KM: I flunked the first report card and the first quarter or first, it was during the first semester, I must have flunked three of the four or five courses that I had. But... and I really don't know how I survived the first semester. I don't recall how I survived, but somehow I think we were all in the same boots, all of the veterans. Prior to our coming back December of '45, ninety percent, ninety percent of the student body were girls. And about 350, I think, the second semester in 1946, I think there were about 350 of us veterans registering right away. So I wasn't the only one that registered right away. Because ahead of me was an infantry group that had come back earlier in, later on in 1945. It was only the artillery group that came back three days before the beginning of the second semester. And I really don't know why I registered so fast, because I was living with my other brother in Kapahulu the first month or so, until Vets Dorm was opened.
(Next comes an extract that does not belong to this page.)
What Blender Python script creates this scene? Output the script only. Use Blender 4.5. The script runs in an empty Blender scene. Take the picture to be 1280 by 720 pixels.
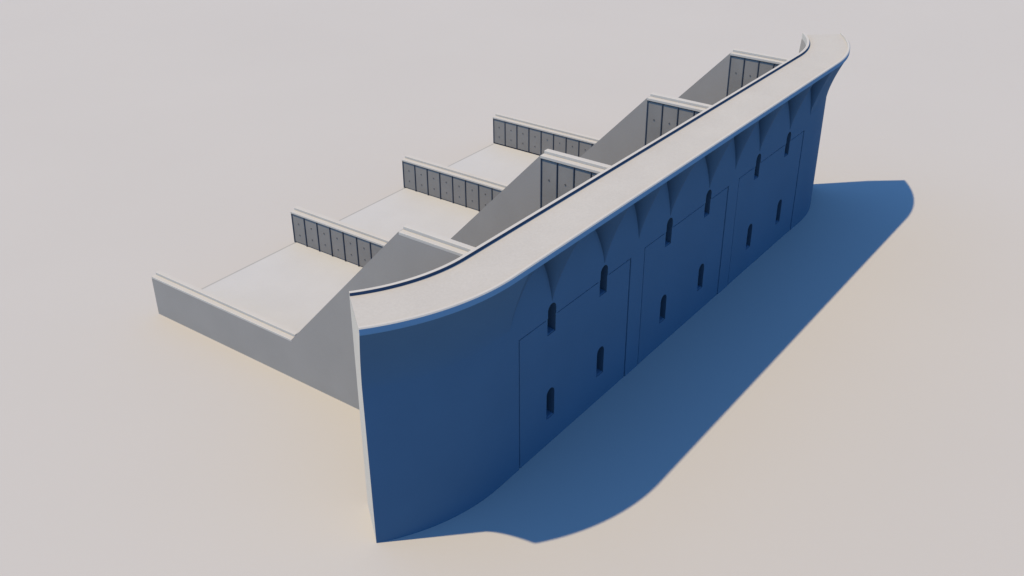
import bpy, bmesh, math
from mathutils import Matrix, Vector
scene=bpy.context.scene; C=bpy.context.collection
# ---------------------------------------------------------------- dimensions
TH=.276; D=23.629; HL=2.309; HT=10.263; YA=12.87; YB=5.371; W=.606; AF=2.966
ZB1,ZT1,ZB2,ZT2=1.41,2.95,5.747,7.224
ZS=.24; H=10.514; FL=.957; WB=2.568; XE=-6.330; YE=1.910; Q=.6713
R=YE/(1-math.cos(Q)); XS=XE+R*math.sin(Q); L3=30.
BK=WB-FL; BAT=.8; ZC=7.3; ZAP=9.75; SEAM=6.6; DECK=H-.32; LIP=.05
# ---------------------------------------------------------------- materials
def mat(name,col,rough=.9,var=.04,scale=1.5,bump=0.,bscale=30.,fine=0.):
    m=bpy.data.materials.new(name); m.use_nodes=True; n=m.node_tree.nodes; l=m.node_tree.links
    b=n['Principled BSDF']; b.inputs['Roughness'].default_value=rough
    b.inputs['Specular IOR Level'].default_value=.1
    tc=n.new('ShaderNodeTexCoord')
    nz=n.new('ShaderNodeTexNoise'); nz.inputs['Scale'].default_value=scale; nz.inputs['Detail'].default_value=6
    l.new(tc.outputs['Object'],nz.inputs['Vector'])
    mr=n.new('ShaderNodeMapRange'); mr.inputs['From Min'].default_value=.3; mr.inputs['From Max'].default_value=.7
    mr.inputs['To Min'].default_value=1-var; mr.inputs['To Max'].default_value=1+var
    l.new(nz.outputs['Fac'],mr.inputs['Value'])
    val=mr.outputs['Result']
    if fine:
        n2=n.new('ShaderNodeTexNoise'); n2.inputs['Scale'].default_value=bscale; n2.inputs['Detail'].default_value=3
        l.new(tc.outputs['Object'],n2.inputs['Vector'])
        m2=n.new('ShaderNodeMapRange'); m2.inputs['From Min'].default_value=.3; m2.inputs['From Max'].default_value=.7
        m2.inputs['To Min'].default_value=1-fine; m2.inputs['To Max'].default_value=1+fine
        l.new(n2.outputs['Fac'],m2.inputs['Value'])
        mm=n.new('ShaderNodeMath'); mm.operation='MULTIPLY'; l.new(val,mm.inputs[0]); l.new(m2.outputs['Result'],mm.inputs[1]); val=mm.outputs[0]
    vm=n.new('ShaderNodeVectorMath'); vm.operation='SCALE'; vm.inputs[0].default_value=col
    l.new(val,vm.inputs['Scale']); l.new(vm.outputs['Vector'],b.inputs['Base Color'])
    if bump:
        nb=n.new('ShaderNodeTexNoise'); nb.inputs['Scale'].default_value=bscale; nb.inputs['Detail'].default_value=4
        l.new(tc.outputs['Object'],nb.inputs['Vector'])
        bp=n.new('ShaderNodeBump'); bp.inputs['Strength'].default_value=bump; bp.inputs['Distance'].default_value=.02
        l.new(nb.outputs['Fac'],bp.inputs['Height']); l.new(bp.outputs['Normal'],b.inputs['Normal'])
    return m
M_ground=mat('pale_ground',(.290,.286,.284),.95,.01,.06)
M_slab=mat('slab_concrete',(.296,.303,.314),.95,.02,.4,.1,14,.015)
M_edge=mat('slab_edge_shade',(.215,.218,.222),.95,.03,.6)  # grey strip: contact shade along the slab's back edge, put into colour
M_deck=mat('deck_concrete',(.284,.279,.270),.95,.025,.5,.15,10,.03)
M_cope=mat('coping_concrete',(.303,.299,.292),.9,.025,.6,.08,16,.012)
M_conc=mat('pale_concrete',(.186,.183,.183),.9,.03,.5,.08,16,.012)
M_end=mat('pale_end_face',(.30,.295,.285),.9,.03,.5,.08,16,.012)
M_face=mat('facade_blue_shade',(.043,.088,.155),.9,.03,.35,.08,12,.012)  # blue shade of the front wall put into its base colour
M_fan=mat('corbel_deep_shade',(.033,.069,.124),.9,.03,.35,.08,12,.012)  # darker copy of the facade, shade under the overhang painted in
M_lip=mat('lip_blue_shade',(.09,.17,.275),.9,.03,.35)  # blue shade painted on the front kerb's outer face
M_panel=mat('panel_concrete',(.145,.145,.147),.9,.06,.9,.1,16,.02)
M_dark=mat('dark_post_gap_shade',(.04,.052,.075),.8,.05,2)
M_bolt=mat('bolt_metal',(.07,.072,.078),.7,.05,2)
M_kerb_shade=mat('kerb_face_shade',(.03,.05,.09),.9,.04,1)  # shade on the back kerb's inner face, painted navy
M_pane=mat('dark_pane_niche_shade',(.03,.056,.095),.6,.05,2)
M_joint=mat('bay_joint',(.058,.118,.205),.9,.05,2)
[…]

And I'm sorry, but I cannot recall why, what motivated me to... maybe it was for want of nothing better else besides going to school.

WN: Did things seem anticlimactic to you?

KM: Hmm?

WN: Did things seem anticlimactic to you? You know, through this...

KM: Yeah, yeah, there is that kind of a letdown feeling that everything's all over with now, and we're back to where we started, day one, back in 1941. Because, remember, I started one year later, instead of right after high school. I laid off one year, and probably I felt that there was a gap that I couldn't make up. So probably that motivated me to get in three days after I got discharged. Already I felt I was behind one year, more than the others.

MN: I don't think you can answer this, but how come you had a hard time settling into studies?

KM: Let me give you an example. I think I had Sociology 100, basic sociology course. And I remember distinctly, when I was taking the first examination, there were several questions in the exam which completely astounded me. And the reason why is that, as I recall, the book that I was supposed to study, I never opened it before the exam. There were terminologies out the in exam which I had no idea what it was referring to. But that was, my recollection of the first exam taken after a couple of months after I got in. but even at that point, I had difficulty trying to study, to buckle down and read, basically. It was the most difficult thing to do.

MN: And then so when did you start buckling down?

KM: I guess after the first semester. After the first semester, I think, I buckled down. Then when I just survived the first semester, barely survived.

MN: What do you think made the difference?

KM: I wish I knew. But I believe it was a matter of getting back into the routine of studying. Until then, this business of reading the books and whatnot, was a ritual that we were not accustomed to, that we had already forgotten all about.